Friday, November 09, 2012

It doesn't get much better than this

I was walking home from work today. It was dark already - the consequence of living in the north. The wind was blowing and the snow was flying - there was a winter storm warning out. It wasn't too cold, maybe -10c, but enough to give the wind some teeth.

And it was glorious! I laughed in delight and smiled at the snowflakes. I was dressed well enough that I wasn't really cold. I'm not sure why it felt so good. You might think I'd resent the cold weather having just got back from the warmth of Mexico. But I didn't. It reminded me of weather in the mountains, of other glorious days. Crossing the railroad bridge was as exposed as an icy mountain ridge.

But why would being reminded of bad weather in the mountains, by bad weather in Saskatoon, make it any better? I don't really know. Extreme weather makes me feel alive. To be comfortable while the storm rages is a powerful feeling.

Drivers hate bad weather, even though (or maybe because) they're not out in it. They're in another world in their hermetically sealed metal boxes. The weather is irrelevant except as far as it inconveniences their commute. We had a big storm a few years ago where roads were impassible and people were getting stranded in their cars. I walked home happily, enjoying the wild weather.

I remember storms during winter climbs in the mountains, where you could hear the wind gathering and building in the distance, growing as it approached until it blasted you like a freight train. It's best from a snow cave that you know won't be blown away. A tent is ok too, but you're never quite sure if it's going to hold. And getting out in the middle of the night to shovel snow that's threatening to collapse it can be an adventure in itself.

As I grow older I find myself reminiscing more. When I was young I used to feel sorry for "old" people that valued their memories so much. When you're young, the past holds little of interest or value, the future is everything. I'm still excited about the future, but I no longer think there's anything to feel sorry for about valuing one's past. I've been fortunate to do a lot of things with my life, but so have we all, in one way or another. We all have moments we cherish. To ignore the past is to throw away an increasing portion of our lives.

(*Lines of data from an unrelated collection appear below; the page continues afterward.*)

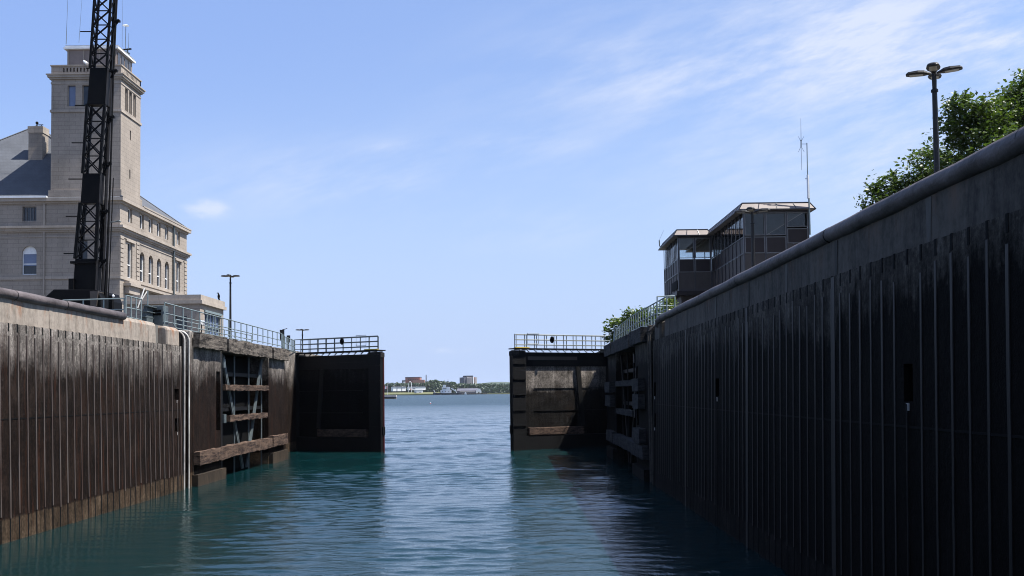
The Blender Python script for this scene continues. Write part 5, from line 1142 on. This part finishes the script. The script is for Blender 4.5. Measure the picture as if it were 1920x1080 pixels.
for (x0, x1, mm) in ((726.3, 724.6, 'flag_red'), (724.6, 721.6, 'whitepaint'), (721.6, 720.0, 'flag_red')):
    p, q = at(x0, 724, 1700), at(x1, 729, 1700); m_ = MB(); m_.hexa([(q.x, 1699.9, q.z - 0.6), (p.x, 1699.9, q.z), (p.x, 1700.1, q.z), (q.x, 1700.1, q.z - 0.6)], [(q.x, 1699.9, p.z - 0.6), (p.x, 1699.9, p.z), (p.x, 1700.1, p.z), (q.x, 1700.1, p.z - 0.6)]); m_.build('flag_band', mm, fp)
a, b = at(700, 746.5, 800), at(742.5, 741.5, 800); pw = thing('channel_pier', 'low concrete pier end reaching into the river beyond the left gate', 'pier', (b.x, 800, 0)); m_ = MB(); m_.box(b.x - 60, b.x, 800, 806, 1.6, 3.0); m_.build('deck', 'far_conc', pw)
MB().box(b.x - 60, b.x - 0.4, 800.4, 805.6, 0.7, 1.6).build('fender', 'far_dark', pw); MB().box(b.x - 60, b.x - 0.2, 800.2, 805.8, -2, 0.7).build('foundation', 'far_earth', pw)
a = at(807, 752.5, 430); by = thing('channel_buoy', 'tiny pink and white buoy floating on the open river', 'buoy', (a.x, 430, 0)); m_ = MB(); m_.tube([(a.x, 430, -0.2), (a.x, 430, 0.25)], 0.30, 8); m_.build('float', 'flag_red', by); m_ = MB(); m_.tube([(a.x, 430, 0.25), (a.x, 430, 0.6)], [0.22, 0.12], 8); m_.build('top_mark', 'whitepaint', by)

# ------------------------------------------------------------------ air between the lock and the far shore
hz = MB(); hz.box(-5400, 5400, -400, 6900, -5, 78)
hm = bpy.data.materials.new('pale haze'); hm.use_nodes = True; k = NT(hm.node_tree); k.n.clear()
pv = k.new('ShaderNodeVolumePrincipled'); pv.inputs['Color'].default_value = (0.80, 0.88, 1.0, 1); pv.inputs['Density'].default_value = 0.00003; pv.inputs['Anisotropy'].default_value = 0.2
ho = k.new('ShaderNodeOutputMaterial'); k.l.new(pv.outputs[0], ho.inputs['Volume'])
stuff(hz.build('haze', hm), 'thin pale blue haze in the air over the river', 'haze')
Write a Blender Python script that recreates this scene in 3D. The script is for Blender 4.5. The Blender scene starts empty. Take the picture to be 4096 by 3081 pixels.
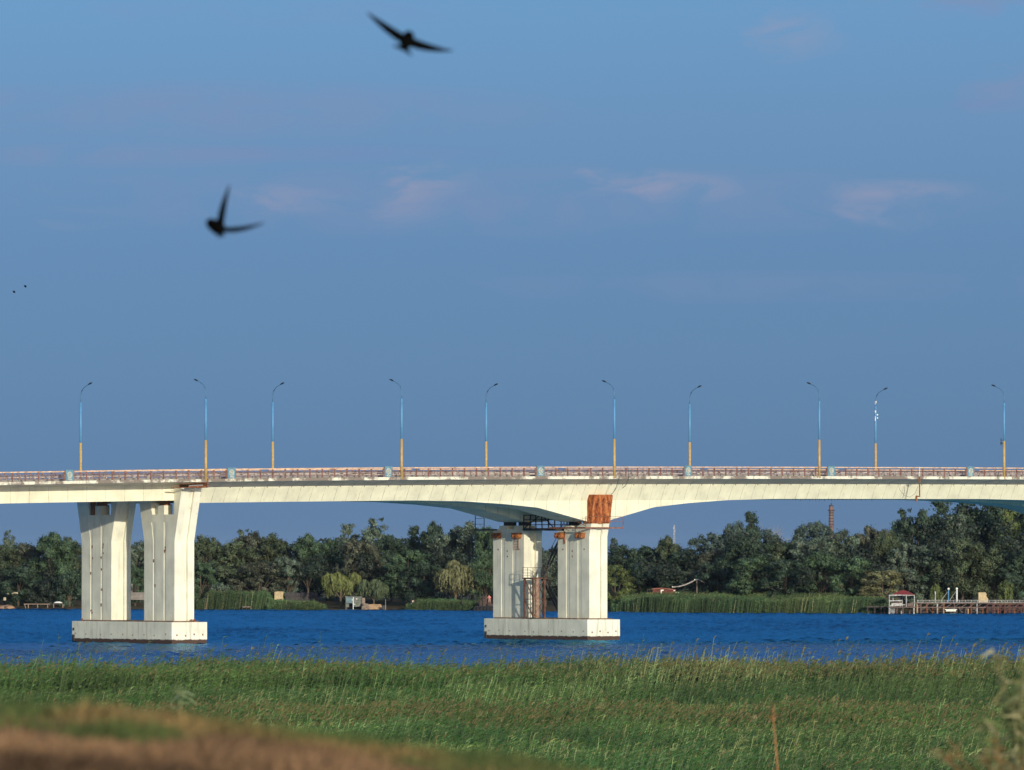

I have this habit of trying to identify times when I can honestly tell myself "it doesn't get much better than this". I don't mean trying to identify the "peak" moments of my life. It might "only" be sitting in the sun enjoying a cup of coffee, it might "just" be watching a sunrise, it might be walking home in a snow storm. I try to recognize as many of these moments as I can. To "catch" them, if only ever so briefly. To not let them slip by unnoticed. Because life is glorious, and all too often wasted. I could have wasted my walk home, grumbling to myself about the weather. Instead, I loved it, and I brought back happy memories of other times in other storms. It doesn't get much better than that.

1 comment:

  1. I have always loved wild weather, too, and enjoyed reading your blog about it. Interesting how we see the world differently as we age.